Go through the entries below and pick out every line with "pixels".

>> BEGIN

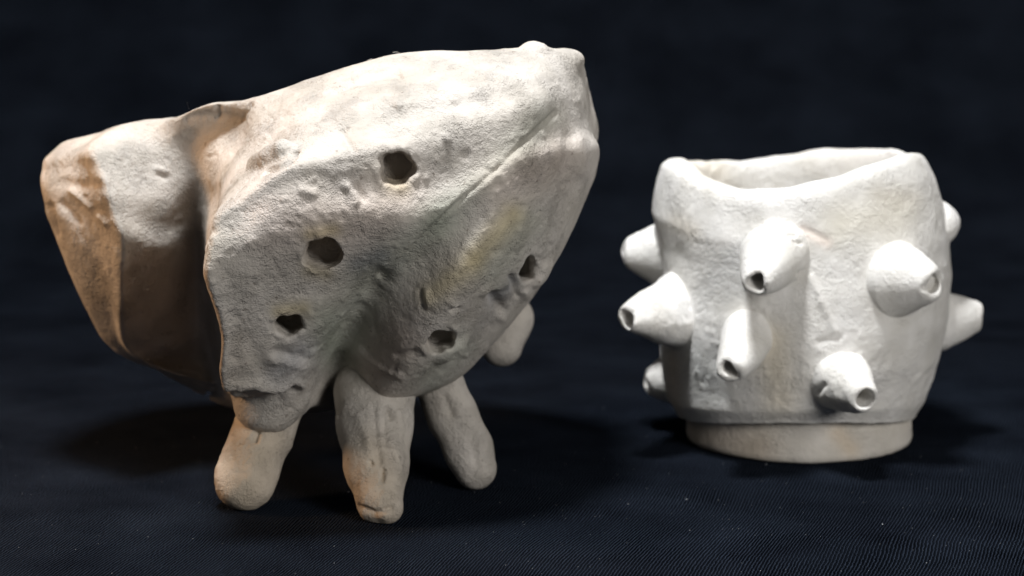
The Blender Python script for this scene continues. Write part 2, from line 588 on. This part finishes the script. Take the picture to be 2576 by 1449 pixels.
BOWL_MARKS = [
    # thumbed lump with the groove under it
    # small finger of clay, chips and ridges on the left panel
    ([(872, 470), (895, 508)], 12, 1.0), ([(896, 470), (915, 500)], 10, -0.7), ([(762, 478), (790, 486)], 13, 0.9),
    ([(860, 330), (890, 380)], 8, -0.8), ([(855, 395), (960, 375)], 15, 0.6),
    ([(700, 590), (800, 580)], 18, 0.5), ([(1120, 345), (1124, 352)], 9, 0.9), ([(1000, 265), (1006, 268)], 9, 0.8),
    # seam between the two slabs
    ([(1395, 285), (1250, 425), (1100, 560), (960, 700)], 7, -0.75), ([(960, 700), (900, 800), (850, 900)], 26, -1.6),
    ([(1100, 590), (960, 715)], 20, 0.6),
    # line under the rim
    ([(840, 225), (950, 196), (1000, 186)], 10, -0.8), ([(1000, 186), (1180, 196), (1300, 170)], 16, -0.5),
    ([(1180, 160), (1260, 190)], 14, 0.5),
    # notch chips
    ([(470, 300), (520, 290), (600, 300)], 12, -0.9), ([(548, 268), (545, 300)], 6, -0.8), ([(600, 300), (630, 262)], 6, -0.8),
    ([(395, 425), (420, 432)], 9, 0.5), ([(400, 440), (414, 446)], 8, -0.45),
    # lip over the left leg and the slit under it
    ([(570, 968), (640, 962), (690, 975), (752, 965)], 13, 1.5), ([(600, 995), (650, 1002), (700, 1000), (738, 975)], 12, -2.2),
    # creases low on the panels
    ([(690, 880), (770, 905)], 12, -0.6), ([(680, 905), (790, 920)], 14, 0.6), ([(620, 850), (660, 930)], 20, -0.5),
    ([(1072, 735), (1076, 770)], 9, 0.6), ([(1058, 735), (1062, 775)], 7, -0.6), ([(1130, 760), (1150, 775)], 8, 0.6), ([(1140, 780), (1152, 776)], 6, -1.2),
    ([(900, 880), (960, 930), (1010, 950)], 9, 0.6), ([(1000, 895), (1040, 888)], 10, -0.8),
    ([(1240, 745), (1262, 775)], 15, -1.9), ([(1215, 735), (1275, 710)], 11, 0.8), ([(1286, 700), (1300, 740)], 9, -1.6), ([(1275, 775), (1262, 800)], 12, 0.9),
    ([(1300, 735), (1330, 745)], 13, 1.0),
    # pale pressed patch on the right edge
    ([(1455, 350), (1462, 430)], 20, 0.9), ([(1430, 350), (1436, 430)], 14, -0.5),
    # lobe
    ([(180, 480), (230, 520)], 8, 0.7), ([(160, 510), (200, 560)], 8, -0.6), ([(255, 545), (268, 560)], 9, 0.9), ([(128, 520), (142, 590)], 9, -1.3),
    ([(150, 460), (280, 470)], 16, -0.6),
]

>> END
>> BEGIN

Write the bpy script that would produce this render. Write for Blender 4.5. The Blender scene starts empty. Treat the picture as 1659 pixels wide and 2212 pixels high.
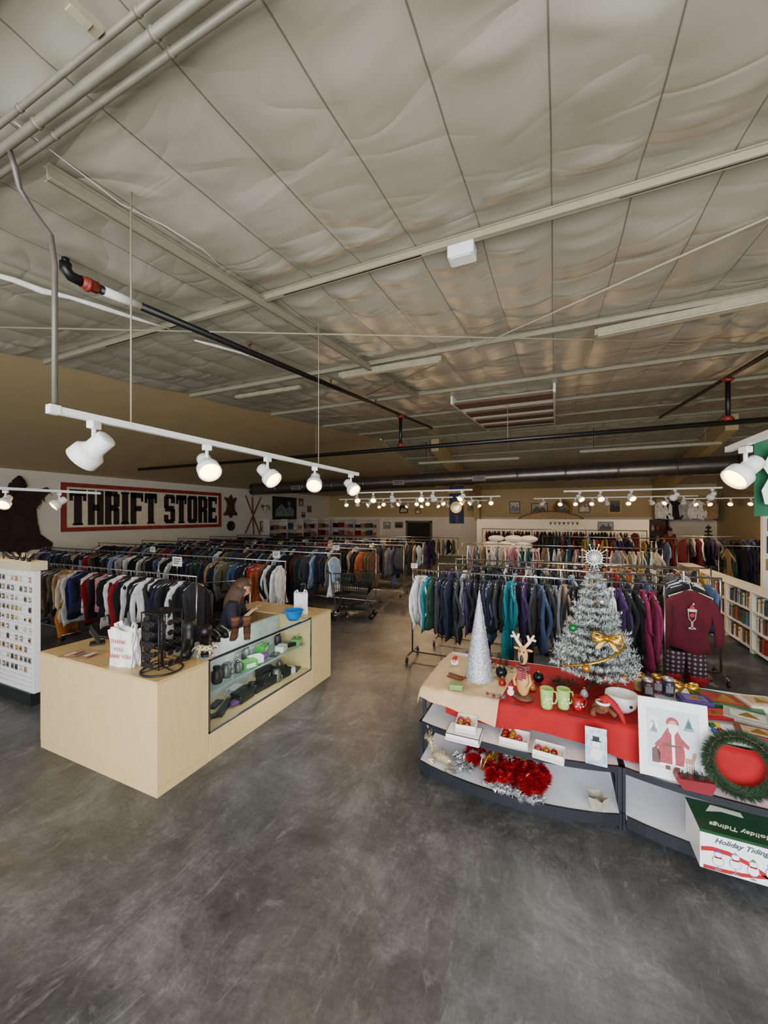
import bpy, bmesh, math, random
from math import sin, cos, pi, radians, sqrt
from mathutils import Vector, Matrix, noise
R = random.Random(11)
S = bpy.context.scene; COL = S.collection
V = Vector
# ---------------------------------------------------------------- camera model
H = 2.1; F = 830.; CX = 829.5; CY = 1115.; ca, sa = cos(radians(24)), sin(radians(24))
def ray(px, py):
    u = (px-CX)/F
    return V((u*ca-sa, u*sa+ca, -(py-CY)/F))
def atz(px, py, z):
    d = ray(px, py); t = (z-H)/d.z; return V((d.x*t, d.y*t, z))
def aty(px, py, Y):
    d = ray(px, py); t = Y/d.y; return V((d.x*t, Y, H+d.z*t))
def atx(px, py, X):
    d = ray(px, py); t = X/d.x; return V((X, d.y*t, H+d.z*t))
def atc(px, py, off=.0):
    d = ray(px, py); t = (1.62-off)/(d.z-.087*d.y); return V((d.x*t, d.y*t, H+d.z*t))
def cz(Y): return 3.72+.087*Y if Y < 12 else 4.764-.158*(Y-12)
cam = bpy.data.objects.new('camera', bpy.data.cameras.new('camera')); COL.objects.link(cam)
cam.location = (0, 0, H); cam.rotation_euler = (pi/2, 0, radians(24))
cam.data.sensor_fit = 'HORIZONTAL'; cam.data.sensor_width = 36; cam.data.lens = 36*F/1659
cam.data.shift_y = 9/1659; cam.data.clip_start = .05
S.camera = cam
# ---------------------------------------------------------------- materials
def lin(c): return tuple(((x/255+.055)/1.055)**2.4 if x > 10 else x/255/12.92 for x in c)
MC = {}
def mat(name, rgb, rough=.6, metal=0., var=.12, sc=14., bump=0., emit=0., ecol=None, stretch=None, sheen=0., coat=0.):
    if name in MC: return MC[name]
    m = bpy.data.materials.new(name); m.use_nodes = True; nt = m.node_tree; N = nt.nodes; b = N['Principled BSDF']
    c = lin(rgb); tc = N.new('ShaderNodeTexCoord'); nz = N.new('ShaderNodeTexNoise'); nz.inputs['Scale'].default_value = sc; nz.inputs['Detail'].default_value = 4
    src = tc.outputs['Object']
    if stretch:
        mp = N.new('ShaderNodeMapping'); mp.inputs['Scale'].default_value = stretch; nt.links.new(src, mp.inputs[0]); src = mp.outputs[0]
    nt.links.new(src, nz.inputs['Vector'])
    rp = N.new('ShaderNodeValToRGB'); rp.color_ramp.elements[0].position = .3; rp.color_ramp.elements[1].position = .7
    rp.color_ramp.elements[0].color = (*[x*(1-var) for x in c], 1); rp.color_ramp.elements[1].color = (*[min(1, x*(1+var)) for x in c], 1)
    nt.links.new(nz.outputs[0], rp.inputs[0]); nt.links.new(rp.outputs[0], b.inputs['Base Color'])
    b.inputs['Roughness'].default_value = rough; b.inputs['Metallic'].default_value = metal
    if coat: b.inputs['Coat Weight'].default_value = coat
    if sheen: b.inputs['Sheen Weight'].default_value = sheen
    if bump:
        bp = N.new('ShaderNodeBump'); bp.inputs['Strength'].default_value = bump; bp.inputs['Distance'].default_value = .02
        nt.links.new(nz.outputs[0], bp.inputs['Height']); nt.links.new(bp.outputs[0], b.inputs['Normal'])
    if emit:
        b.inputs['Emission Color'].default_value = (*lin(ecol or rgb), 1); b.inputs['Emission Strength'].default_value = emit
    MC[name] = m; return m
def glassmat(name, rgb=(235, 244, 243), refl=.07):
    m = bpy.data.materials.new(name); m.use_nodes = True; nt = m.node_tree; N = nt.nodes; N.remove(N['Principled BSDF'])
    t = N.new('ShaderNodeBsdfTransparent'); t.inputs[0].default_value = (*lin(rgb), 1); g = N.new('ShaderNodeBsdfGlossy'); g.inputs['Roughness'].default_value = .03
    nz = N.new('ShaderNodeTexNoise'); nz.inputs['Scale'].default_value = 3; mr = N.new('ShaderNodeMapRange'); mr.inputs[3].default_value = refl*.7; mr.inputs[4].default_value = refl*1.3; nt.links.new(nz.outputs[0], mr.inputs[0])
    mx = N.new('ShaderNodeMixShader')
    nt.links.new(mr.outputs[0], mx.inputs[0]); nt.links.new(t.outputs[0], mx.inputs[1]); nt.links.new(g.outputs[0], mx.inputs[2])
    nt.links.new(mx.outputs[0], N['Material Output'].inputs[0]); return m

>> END

* _ANSWER TO THIS TASK_
The Blender Python script for this scene continues. Write part 2, from line 588 on. This part finishes the script. Take the picture to be 2576 by 1449 pixels.
Write the bpy script that would produce this render. Write for Blender 4.5. The Blender scene starts empty. Treat the picture as 1659 pixels wide and 2212 pixels high.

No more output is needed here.